* [Exercise brief]
Quote exactly the lines spanning from the top of the data below to the line that contains "0.235, M_track), kind='structure')", including both.

* [Data extract]
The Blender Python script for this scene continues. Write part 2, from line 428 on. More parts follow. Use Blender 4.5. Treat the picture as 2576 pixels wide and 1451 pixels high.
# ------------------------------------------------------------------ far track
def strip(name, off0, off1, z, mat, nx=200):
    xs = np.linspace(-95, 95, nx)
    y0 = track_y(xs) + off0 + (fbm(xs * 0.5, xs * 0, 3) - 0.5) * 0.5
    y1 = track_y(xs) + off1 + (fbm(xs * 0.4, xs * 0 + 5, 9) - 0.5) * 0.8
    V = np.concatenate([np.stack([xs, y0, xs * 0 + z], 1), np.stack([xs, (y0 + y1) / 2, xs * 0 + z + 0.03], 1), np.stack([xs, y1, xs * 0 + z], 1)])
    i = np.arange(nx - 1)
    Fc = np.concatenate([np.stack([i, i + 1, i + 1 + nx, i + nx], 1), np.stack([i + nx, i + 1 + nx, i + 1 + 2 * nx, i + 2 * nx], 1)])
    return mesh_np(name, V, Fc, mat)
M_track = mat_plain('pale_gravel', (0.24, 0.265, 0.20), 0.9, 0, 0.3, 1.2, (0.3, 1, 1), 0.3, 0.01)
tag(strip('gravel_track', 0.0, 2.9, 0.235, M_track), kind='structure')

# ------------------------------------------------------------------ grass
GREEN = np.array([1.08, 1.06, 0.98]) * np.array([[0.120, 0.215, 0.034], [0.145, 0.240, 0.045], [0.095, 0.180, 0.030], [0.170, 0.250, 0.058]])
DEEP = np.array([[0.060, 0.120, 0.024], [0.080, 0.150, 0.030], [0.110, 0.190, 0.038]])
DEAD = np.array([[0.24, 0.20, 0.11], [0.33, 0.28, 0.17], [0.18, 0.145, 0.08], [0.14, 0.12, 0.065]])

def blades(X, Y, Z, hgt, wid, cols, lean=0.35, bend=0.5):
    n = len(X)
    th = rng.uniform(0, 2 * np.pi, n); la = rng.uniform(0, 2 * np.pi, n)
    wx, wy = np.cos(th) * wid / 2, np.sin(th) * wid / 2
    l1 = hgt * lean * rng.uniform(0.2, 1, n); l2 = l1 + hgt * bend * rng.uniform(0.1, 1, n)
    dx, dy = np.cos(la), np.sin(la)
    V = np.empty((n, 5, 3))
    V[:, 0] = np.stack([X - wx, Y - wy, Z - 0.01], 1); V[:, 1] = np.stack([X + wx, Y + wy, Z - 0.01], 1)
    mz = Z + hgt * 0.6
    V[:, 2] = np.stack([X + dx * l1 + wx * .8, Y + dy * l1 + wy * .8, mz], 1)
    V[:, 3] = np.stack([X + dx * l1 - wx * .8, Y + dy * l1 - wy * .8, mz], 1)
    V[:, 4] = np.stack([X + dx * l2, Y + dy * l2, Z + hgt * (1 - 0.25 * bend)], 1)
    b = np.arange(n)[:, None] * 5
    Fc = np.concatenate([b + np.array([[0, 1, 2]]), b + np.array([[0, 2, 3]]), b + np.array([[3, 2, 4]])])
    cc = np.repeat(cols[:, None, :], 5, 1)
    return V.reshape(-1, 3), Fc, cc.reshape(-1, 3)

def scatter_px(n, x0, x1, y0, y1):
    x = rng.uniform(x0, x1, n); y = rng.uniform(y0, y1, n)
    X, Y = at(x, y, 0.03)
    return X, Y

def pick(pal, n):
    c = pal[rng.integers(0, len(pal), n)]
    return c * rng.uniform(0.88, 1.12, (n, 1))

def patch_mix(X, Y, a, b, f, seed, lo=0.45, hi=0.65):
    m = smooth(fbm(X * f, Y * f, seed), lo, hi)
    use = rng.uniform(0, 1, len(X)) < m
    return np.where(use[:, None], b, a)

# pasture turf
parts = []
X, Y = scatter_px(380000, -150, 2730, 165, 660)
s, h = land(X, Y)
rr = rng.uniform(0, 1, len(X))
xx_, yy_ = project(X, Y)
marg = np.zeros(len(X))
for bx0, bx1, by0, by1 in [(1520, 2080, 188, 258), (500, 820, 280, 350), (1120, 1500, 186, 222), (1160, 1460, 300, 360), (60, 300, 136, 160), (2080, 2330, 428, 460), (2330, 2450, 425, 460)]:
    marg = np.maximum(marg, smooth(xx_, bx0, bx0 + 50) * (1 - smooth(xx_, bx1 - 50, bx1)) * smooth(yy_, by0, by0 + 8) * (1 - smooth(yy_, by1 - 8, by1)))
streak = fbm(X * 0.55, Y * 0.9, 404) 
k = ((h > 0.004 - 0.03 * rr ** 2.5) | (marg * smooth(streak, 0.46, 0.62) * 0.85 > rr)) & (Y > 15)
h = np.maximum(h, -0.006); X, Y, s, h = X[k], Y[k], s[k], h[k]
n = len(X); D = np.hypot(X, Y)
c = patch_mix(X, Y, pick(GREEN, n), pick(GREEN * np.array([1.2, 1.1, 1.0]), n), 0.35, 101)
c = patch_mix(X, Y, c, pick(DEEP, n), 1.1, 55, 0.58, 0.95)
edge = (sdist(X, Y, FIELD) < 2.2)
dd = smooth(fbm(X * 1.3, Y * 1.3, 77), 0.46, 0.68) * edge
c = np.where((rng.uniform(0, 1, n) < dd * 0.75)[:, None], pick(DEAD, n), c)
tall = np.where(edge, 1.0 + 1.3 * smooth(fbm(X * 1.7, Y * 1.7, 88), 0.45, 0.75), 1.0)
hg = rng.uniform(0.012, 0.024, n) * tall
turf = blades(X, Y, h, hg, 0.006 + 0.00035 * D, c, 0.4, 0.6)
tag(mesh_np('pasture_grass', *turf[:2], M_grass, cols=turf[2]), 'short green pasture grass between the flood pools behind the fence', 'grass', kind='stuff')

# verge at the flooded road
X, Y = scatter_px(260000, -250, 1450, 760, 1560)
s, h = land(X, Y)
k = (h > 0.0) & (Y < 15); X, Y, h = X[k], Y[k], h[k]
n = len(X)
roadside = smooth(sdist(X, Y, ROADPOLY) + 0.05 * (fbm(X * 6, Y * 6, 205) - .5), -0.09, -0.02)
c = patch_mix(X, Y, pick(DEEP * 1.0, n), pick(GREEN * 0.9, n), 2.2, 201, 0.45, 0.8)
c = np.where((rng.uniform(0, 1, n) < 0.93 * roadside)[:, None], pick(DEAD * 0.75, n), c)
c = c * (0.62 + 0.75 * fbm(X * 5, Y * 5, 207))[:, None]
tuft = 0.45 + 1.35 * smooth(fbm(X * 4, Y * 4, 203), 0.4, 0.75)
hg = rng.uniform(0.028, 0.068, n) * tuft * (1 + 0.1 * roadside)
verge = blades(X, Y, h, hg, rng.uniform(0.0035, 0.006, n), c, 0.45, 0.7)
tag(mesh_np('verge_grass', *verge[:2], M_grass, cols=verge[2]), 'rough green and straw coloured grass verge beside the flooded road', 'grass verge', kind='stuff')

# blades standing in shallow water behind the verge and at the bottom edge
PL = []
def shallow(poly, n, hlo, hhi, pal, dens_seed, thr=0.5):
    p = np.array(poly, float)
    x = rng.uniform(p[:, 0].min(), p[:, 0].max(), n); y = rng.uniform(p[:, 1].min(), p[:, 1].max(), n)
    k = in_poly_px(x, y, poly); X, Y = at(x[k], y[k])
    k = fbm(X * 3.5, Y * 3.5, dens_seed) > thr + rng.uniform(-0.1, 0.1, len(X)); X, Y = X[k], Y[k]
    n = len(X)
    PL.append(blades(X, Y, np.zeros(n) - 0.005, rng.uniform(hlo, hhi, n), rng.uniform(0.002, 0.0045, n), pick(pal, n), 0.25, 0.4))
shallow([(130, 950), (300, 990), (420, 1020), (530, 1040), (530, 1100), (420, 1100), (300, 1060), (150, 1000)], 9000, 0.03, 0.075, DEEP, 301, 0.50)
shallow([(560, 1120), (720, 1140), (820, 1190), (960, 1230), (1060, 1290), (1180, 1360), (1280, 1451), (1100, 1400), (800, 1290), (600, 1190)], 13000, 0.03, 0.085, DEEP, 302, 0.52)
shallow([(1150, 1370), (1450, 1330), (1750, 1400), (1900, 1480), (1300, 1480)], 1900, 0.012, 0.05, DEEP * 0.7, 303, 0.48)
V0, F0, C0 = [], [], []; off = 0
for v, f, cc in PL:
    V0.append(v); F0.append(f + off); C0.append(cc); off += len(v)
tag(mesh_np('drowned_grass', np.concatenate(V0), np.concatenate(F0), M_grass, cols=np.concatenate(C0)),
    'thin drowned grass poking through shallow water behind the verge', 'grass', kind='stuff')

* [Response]
The Blender Python script for this scene continues. Write part 2, from line 428 on. More parts follow. Use Blender 4.5. Treat the picture as 2576 pixels wide and 1451 pixels high.
# ------------------------------------------------------------------ far track
def strip(name, off0, off1, z, mat, nx=200):
    xs = np.linspace(-95, 95, nx)
    y0 = track_y(xs) + off0 + (fbm(xs * 0.5, xs * 0, 3) - 0.5) * 0.5
    y1 = track_y(xs) + off1 + (fbm(xs * 0.4, xs * 0 + 5, 9) - 0.5) * 0.8
    V = np.concatenate([np.stack([xs, y0, xs * 0 + z], 1), np.stack([xs, (y0 + y1) / 2, xs * 0 + z + 0.03], 1), np.stack([xs, y1, xs * 0 + z], 1)])
    i = np.arange(nx - 1)
    Fc = np.concatenate([np.stack([i, i + 1, i + 1 + nx, i + nx], 1), np.stack([i + nx, i + 1 + nx, i + 1 + 2 * nx, i + 2 * nx], 1)])
    return mesh_np(name, V, Fc, mat)
M_track = mat_plain('pale_gravel', (0.24, 0.265, 0.20), 0.9, 0, 0.3, 1.2, (0.3, 1, 1), 0.3, 0.01)
tag(strip('gravel_track', 0.0, 2.9, 0.235, M_track), kind='structure')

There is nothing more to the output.